A film directed by 70s exploitation god/madman Norifumi Suzuki with the glorious Sonny Chiba playing its hero sounds like a surefire winner to me. Alas, The Killing Machine is far from being as good as I had hoped for.

Mostly, it's just a mess of a movie, cursed with a script that can't decide what the film is actually about (a man finding a more peaceful self? The state of mind of post-war Japan? Sonny hitting people?) or to which genre it belongs. While title and cast promise your typical "Sonny Chiba plays a real life martial artist in an outrageous interpretation of said martial artist's life" film, The Killing Machine mostly turns out to be an incredibly overwrought melodrama, trying to do for post-war Japan what Gone With The Wind did for the American South. And it succeeds - it is nearly as hypocritical as its American model, and even a bit more confused about its own political position. Which isn't to say that I don't understand the mixed emotions the post-war years produced in the Japanese cinema of the 70s or the very real suffering many Japanese people had to go through - the problem is that the film's melodramatic vein so overstates the case that it spits into the face of the real suffering, making it seem trite and trivial. Karate Bullfighter looks downright balanced in comparison.

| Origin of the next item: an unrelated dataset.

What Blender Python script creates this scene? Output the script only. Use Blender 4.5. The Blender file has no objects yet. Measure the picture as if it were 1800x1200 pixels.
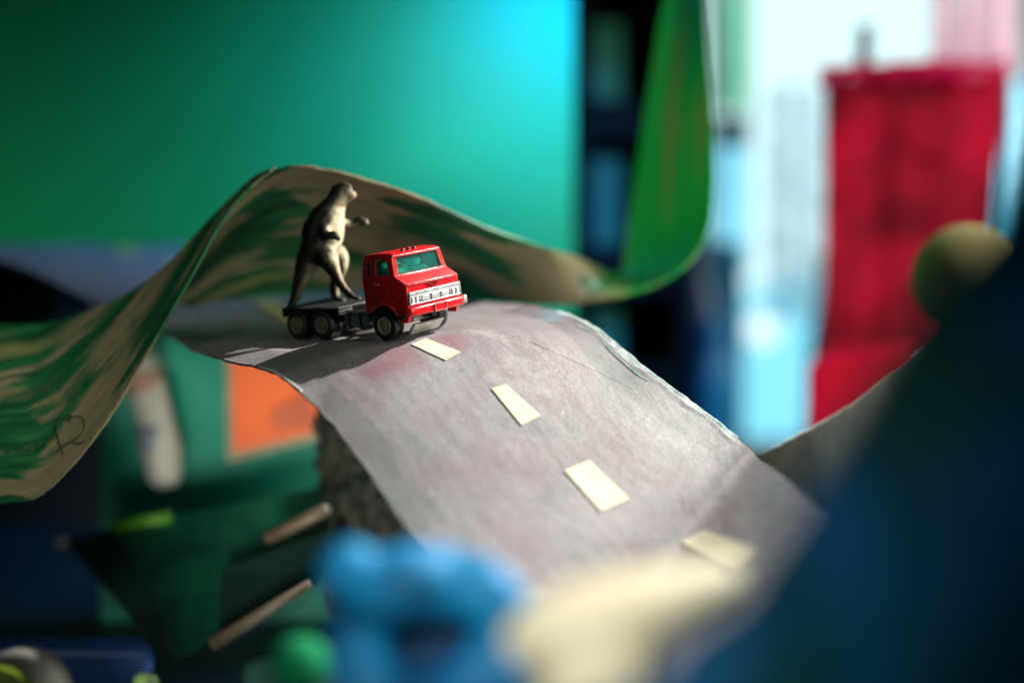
import bpy, bmesh, math, random
from mathutils import Vector, Matrix, noise
from mathutils.bvhtree import BVHTree
random.seed(7)
sc = bpy.context.scene
C = sc.collection

# ------------------------------------------------------------------ space
# distances are in centimetres measured from the camera (right, up, away);
# W() turns them into world metres.
PITCH = math.radians(9.0)
CAM = Vector((0, 0, 0.235))
RT = Vector((1, 0, 0)); FW = Vector((0, math.cos(PITCH), -math.sin(PITCH))); UP = Vector((0, math.sin(PITCH), math.cos(PITCH)))
FPX = 2500.0
def W(v): return CAM + (RT * v[0] + UP * v[1] + FW * v[2]) * 0.01
def D(v): return RT * v[0] + UP * v[1] + FW * v[2]
def K(px, py, z): return Vector(((px - 900) * z / FPX, (600 - py) * z / FPX, z))
def P(px, py, z): return W(K(px, py, z))

# ------------------------------------------------------------------ objects
MW = {}
def tag(o, label=None, cat=None, group=None, kind=None):
    if label: o['label'] = label
    if cat: o['category'] = cat
    if group: o['group'] = group
    if kind: o['kind'] = kind
    return o
def thing(name, label, cat, base, mat=None, group=None):
    o = bpy.data.objects.new(name, None); C.objects.link(o)
    o.empty_display_size = 0.01
    M = mat if mat is not None else Matrix.Translation(base)
    o.matrix_world = M; MW[o.name] = M
    return tag(o, label, cat, group)
def obj(name, verts, faces, mat, parent=None, local=False, uvs=None, smooth=True, attr=None, sharp=None):
    verts = [Vector(v) for v in verts]
    if parent is None:
        lo = Vector([min(v[i] for v in verts) for i in range(3)]); hi = Vector([max(v[i] for v in verts) for i in range(3)])
        base = Vector(((lo.x + hi.x) / 2, (lo.y + hi.y) / 2, lo.z))
        M = Matrix.Translation(base)
        if not local: verts = [v - base for v in verts]
    else:
        M = Matrix.Identity(4)
        if not local:
            inv = MW[parent.name].inverted(); verts = [inv @ v for v in verts]
    me = bpy.data.meshes.new(name)
    me.from_pydata(verts, [], faces)
    if uvs:
        ul = me.uv_layers.new(name='UVMap')
        for lp in me.loops: ul.data[lp.index].uv = uvs[lp.vertex_index]
    bm = bmesh.new(); bm.from_mesh(me); bmesh.ops.recalc_face_normals(bm, faces=bm.faces); bm.to_mesh(me); bm.free()
    if attr:
        a = me.attributes.new(attr[0], 'FLOAT', 'POINT')
        for i, x in enumerate(attr[1]): a.data[i].value = x
    for p in me.polygons: p.use_smooth = smooth
    if smooth and sharp: me.set_sharp_from_angle(angle=math.radians(sharp))
    me.materials.append(mat)
    o = bpy.data.objects.new(name, me); C.objects.link(o)
    if parent is not None:
        o.parent = parent; MW[o.name] = MW[parent.name]
    else:
        o.matrix_world = M; MW[o.name] = M
    return o
def sub(o, levels=2):
    m = o.modifiers.new('sub', 'SUBSURF'); m.levels = m.render_levels = levels; return o
def bev(o, w, seg=2):
    m = o.modifiers.new('bev', 'BEVEL'); m.width = w; m.segments = seg; m.limit_method = 'ANGLE'; m.angle_limit = math.radians(28)
    for p in o.data.polygons: p.use_smooth = True
    o.data.set_sharp_from_angle(angle=math.radians(50))
    return o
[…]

The film's loose, episodic structure doesn't do much to improve this impression. Nothing here really hangs together in any meaningful sense, character development is as disjointed as the film is confused about its own themes.

Still, even this mess has its good sides. Chiba is as scenery-chewingly good as he always is, the small amount of action scenes is competently choreographed and while you can't say that Suzuki does anything that helps the film hold together, he still wastes a number of beautiful shots on scenes that just don't deserve it.

As disappointing as The Killing Machine is, it at least should encourage you to seek out better films about the same themes, say Karate Bullfighter or Karate Bearfighter to see the Killing Machine done right, or Kinji Fukasaku's Battles Without Honor And Humanity (and its sequels) as a much more complex and honest analysis of Japanese post-war society.

 

2 comments:

Samuel Wilson said...

Killing Machine has its moments but I definitely agree with your alternate recommendations. The Mas Oyama films are more focused (though the animal fights are goofy) and the Battles series are classics.

houseinrlyeh aka Denis said...

When in doubt, I prefer the goofy to the overly melodramatic.